As palavras do magistrado são de enorme bom senso e sentido de responsabilidade diante da representação popular do parlamentar, o que foi ignorado pelos demais membros da Corte. Disse o ministro Nunes Marques, acompanhado por André Mendonça:

  • Como poderá o acusado fazer campanha e prestar contas a seu eleitor de forma plena com essas restrições?
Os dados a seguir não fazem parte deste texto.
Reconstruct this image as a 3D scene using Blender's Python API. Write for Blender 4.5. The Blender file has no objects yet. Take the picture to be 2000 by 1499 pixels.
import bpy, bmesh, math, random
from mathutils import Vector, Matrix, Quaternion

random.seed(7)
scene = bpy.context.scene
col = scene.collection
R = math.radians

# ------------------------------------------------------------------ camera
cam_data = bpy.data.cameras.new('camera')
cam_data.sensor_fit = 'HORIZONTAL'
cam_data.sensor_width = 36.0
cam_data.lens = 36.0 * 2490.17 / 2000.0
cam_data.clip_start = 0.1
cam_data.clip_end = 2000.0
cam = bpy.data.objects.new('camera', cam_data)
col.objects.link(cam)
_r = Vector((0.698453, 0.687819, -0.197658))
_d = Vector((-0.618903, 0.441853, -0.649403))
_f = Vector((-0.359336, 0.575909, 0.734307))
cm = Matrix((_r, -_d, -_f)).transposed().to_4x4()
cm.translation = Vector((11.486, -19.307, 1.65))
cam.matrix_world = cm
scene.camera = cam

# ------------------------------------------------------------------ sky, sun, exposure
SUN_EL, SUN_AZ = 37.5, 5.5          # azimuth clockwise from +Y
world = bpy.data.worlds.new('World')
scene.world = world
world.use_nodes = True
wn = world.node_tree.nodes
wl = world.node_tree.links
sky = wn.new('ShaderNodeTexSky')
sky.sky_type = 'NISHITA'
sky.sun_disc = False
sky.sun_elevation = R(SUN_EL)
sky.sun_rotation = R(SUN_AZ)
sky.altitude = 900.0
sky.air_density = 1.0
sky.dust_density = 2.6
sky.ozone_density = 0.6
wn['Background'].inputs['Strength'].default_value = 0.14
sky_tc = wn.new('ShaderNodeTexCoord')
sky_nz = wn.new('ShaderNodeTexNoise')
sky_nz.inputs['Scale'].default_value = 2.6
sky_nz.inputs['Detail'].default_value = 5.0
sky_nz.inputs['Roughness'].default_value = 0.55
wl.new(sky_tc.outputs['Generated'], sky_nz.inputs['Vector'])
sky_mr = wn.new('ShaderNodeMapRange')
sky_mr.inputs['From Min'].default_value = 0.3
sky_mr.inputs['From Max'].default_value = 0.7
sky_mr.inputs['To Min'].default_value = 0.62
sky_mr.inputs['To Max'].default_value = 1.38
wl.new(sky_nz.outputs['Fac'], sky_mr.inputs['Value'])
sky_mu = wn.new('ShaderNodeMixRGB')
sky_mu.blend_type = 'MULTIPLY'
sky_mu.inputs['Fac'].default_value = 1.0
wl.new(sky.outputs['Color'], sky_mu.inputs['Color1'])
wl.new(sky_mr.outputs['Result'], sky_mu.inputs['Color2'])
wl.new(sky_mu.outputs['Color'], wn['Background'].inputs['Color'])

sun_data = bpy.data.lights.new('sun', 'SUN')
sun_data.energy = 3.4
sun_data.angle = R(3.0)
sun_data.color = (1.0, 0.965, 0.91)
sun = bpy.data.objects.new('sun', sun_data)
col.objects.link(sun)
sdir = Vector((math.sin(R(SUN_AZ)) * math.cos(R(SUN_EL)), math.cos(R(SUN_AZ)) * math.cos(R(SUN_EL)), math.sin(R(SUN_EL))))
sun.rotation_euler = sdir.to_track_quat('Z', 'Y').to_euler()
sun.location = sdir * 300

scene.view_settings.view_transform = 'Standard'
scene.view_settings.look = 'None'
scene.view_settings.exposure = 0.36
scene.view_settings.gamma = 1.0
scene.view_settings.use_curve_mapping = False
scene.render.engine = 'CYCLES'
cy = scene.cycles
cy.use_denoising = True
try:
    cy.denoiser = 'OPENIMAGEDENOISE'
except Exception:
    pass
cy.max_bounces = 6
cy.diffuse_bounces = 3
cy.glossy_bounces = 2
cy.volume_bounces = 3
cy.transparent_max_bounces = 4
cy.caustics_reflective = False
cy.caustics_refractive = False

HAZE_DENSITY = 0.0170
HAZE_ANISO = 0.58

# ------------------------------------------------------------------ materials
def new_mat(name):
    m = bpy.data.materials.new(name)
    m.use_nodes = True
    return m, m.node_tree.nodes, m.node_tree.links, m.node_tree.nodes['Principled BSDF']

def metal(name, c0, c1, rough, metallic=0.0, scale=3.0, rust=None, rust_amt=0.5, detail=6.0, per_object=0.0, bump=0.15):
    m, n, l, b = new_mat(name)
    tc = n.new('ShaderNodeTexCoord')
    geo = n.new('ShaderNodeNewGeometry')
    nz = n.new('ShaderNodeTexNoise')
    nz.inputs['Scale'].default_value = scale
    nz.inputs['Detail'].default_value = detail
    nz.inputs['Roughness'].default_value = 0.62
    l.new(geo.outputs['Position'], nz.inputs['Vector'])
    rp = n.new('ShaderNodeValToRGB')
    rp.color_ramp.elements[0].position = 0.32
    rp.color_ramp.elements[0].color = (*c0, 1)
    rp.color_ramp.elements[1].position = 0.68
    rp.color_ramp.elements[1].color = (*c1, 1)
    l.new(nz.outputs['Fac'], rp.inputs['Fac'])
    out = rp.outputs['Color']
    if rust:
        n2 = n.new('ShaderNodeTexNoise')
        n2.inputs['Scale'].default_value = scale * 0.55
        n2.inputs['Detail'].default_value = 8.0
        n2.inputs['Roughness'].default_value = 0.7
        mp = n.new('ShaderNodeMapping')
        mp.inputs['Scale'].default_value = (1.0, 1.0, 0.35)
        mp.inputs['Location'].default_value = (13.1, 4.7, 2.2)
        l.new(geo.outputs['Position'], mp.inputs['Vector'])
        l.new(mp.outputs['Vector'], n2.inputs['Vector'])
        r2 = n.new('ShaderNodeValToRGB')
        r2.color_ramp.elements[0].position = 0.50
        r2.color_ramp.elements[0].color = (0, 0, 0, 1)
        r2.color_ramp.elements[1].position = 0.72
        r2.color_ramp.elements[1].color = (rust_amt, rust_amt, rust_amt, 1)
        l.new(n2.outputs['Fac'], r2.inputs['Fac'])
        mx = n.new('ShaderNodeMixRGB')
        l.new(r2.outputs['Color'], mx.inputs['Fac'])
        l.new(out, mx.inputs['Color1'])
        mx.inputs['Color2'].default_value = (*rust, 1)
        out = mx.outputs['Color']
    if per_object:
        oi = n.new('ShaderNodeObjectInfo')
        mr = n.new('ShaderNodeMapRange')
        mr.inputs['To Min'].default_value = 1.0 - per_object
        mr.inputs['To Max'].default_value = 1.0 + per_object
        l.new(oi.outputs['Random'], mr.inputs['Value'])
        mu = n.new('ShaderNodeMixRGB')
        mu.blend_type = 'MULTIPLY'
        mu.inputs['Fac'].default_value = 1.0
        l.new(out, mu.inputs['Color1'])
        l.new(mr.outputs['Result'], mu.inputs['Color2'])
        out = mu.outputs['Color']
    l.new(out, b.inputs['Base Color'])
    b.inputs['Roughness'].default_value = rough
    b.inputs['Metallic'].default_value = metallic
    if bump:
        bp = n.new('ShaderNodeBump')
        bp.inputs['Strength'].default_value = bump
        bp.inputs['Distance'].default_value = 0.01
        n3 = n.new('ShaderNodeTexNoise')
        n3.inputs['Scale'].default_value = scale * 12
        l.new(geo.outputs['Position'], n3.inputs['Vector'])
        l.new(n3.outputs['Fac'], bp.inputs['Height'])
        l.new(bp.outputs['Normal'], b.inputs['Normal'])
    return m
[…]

Encontrará ainda que involuntariamente em sua campanha com vários investigados nos inquéritos acima referidos e, se for privado de suas redes sociais, ficará em imensa desvantagem em relação aos outros candidatos seus eventuais concorrentes.
  • Se o acusado não puder atualmente usar suas redes sociais para ouvir seu eleitor e prestar contas de seu mandato e, tampouco em futuro próximo, caso se candidate ao mesmo ou outro cargo, ficará em séria desvantagem, uma vez que é fato notório hoje a importância das redes sociais para essas duas atividades (ouvir e prestar contas ao eleitor e eventual campanha eleitoral cuja época se avizinha), e que a primeira, ouvir e prestar contas ao eleitor é essencial ao exercício pleno da atividade parlamentar e que essa já se encontra consideravelmente prejudicada atualmente.”

Ambos os ministros ainda entenderam que caso as cautelares fossem mantidas, elas deveriam ser submetidas ao Plenário da Câmara dos Deputados, porquanto obviamente impactam no exercício do mandato parlamentar.

Por fim, como o Min. Alexandre de Moraes também determinou a abertura de nova investigação por suposto crime de desobediência, o voto divergente requereu que se determine a livre distribuição de novas investigações, vedando-se que elas fossem distribuídas por dependência ao próprio ministro cuja decisão foi supostamente desobedecida.

Frise-se que a violação à livre distribuição das investigações heterodoxas levadas a cabo pelo STF têm sido uma tônica – muito preocupante! – do modo como o Tribunal tem tratado tais feitos.

Analisando o caso, portanto, embora a decisão que me parece equivocada e ilegal tenha sido mantida, é relevante que tenha havido dois votos divergentes. Mormente, porque sua fundamentação me parece muito mais robusta e mais fiel à legislação brasileira e aos princípios constitucionais envolvidos.